*Exercise details*. Return the material exactly as supplied, apart from the pictures, which are omitted.

*Source material*.
- - -

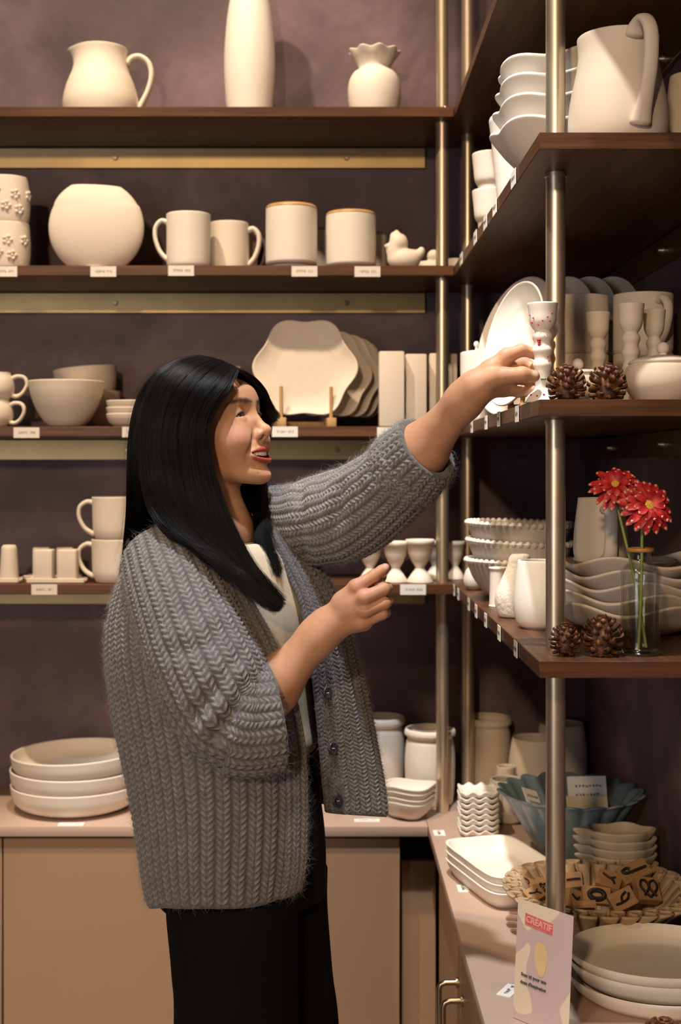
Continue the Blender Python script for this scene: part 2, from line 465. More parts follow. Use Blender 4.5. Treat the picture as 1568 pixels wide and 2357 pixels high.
pot('tall_vase', 'tall slim white vase cut off by the top of the photo', 'vase', at(575, Y, ZA), S(59, Y), 0.40,
    [(0.80, 0), (0.85, 0.01), (0.90, 0.08), (0.97, 0.22), (1.0, 0.34), (0.98, 0.48), (0.88, 0.66), (0.70, 0.84), (0.60, 0.95), (0.64, 1.0)], BW)
Rv, Hv = S(61, Y), 0.176
def ruf(th, r, z):
    k = max(0.0, min(1.0, (z/Hv-0.78)/0.22))**1.5
    return r*(1+0.055*k*np.cos(9*th))*np.cos(th), r*(1+0.055*k*np.cos(9*th))*np.sin(th), z+0.0022*k*np.cos(9*th)
pot('ruffled_vase', 'small round white vase with a ruffled frill neck, top shelf', 'vase', at(862, Y, ZA), Rv, Hv,
    [(0.74, 0), (0.80, 0.02), (0.93, 0.18), (1.0, 0.40), (0.96, 0.58), (0.80, 0.70), (0.62, 0.745), (0.60, 0.79), (0.72, 0.87), (0.86, 0.94), (0.95, 1.0)], BW, mod=ruf, seg=96, n=44, t=0.0035)

# ================= second back shelf
Y = 3.20
TUMB = [(0.86, 0), (0.93, 0.02), (0.99, 0.20), (1.02, 0.5), (0.99, 0.8), (0.95, 1.0)]
t0 = pot('tumbler', 'cream tumbler with raised flower relief, lower of the pair', 'tumbler', at(18, Y, ZB), S(51, Y), S(106, Y), TUMB, group='relief tumblers on the second back shelf')
def blossoms(parent, R, H):
    b = MB(); rnd = random.Random(5)
    for a, z in ((-1.15, 0.28), (-1.75, 0.35), (-0.55, 0.62), (-2.2, 0.70), (-1.35, 0.60)):
        for k in range(6):
            da, dz = (0, 0) if k == 5 else (0.0085*math.cos(k*1.257)/R, 0.0085*math.sin(k*1.257))
            b.ball((R*1.005*math.cos(a+da), R*1.005*math.sin(a+da), z*H+dz), 0.0052 if k < 5 else 0.0036, 8)
    b.build('flower_relief', BQ, parent)
blossoms(t0, S(51, Y), S(106, Y))
dup(t0, (XX(17, Y), Y, ZB+S(105, Y)), 0.35, 'cream tumbler with raised flower relief, stacked on top of its twin')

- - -

*Result for this task*.
Continue the Blender Python script for this scene: part 2, from line 465. More parts follow. Use Blender 4.5. Treat the picture as 1568 pixels wide and 2357 pixels high.
pot('tall_vase', 'tall slim white vase cut off by the top of the photo', 'vase', at(575, Y, ZA), S(59, Y), 0.40,
    [(0.80, 0), (0.85, 0.01), (0.90, 0.08), (0.97, 0.22), (1.0, 0.34), (0.98, 0.48), (0.88, 0.66), (0.70, 0.84), (0.60, 0.95), (0.64, 1.0)], BW)
Rv, Hv = S(61, Y), 0.176
def ruf(th, r, z):
    k = max(0.0, min(1.0, (z/Hv-0.78)/0.22))**1.5
    return r*(1+0.055*k*np.cos(9*th))*np.cos(th), r*(1+0.055*k*np.cos(9*th))*np.sin(th), z+0.0022*k*np.cos(9*th)
pot('ruffled_vase', 'small round white vase with a ruffled frill neck, top shelf', 'vase', at(862, Y, ZA), Rv, Hv,
    [(0.74, 0), (0.80, 0.02), (0.93, 0.18), (1.0, 0.40), (0.96, 0.58), (0.80, 0.70), (0.62, 0.745), (0.60, 0.79), (0.72, 0.87), (0.86, 0.94), (0.95, 1.0)], BW, mod=ruf, seg=96, n=44, t=0.0035)

# ================= second back shelf
Y = 3.20
TUMB = [(0.86, 0), (0.93, 0.02), (0.99, 0.20), (1.02, 0.5), (0.99, 0.8), (0.95, 1.0)]
t0 = pot('tumbler', 'cream tumbler with raised flower relief, lower of the pair', 'tumbler', at(18, Y, ZB), S(51, Y), S(106, Y), TUMB, group='relief tumblers on the second back shelf')
def blossoms(parent, R, H):
    b = MB(); rnd = random.Random(5)
    for a, z in ((-1.15, 0.28), (-1.75, 0.35), (-0.55, 0.62), (-2.2, 0.70), (-1.35, 0.60)):
        for k in range(6):
            da, dz = (0, 0) if k == 5 else (0.0085*math.cos(k*1.257)/R, 0.0085*math.sin(k*1.257))
            b.ball((R*1.005*math.cos(a+da), R*1.005*math.sin(a+da), z*H+dz), 0.0052 if k < 5 else 0.0036, 8)
    b.build('flower_relief', BQ, parent)
blossoms(t0, S(51, Y), S(106, Y))
dup(t0, (XX(17, Y), Y, ZB+S(105, Y)), 0.35, 'cream tumbler with raised flower relief, stacked on top of its twin')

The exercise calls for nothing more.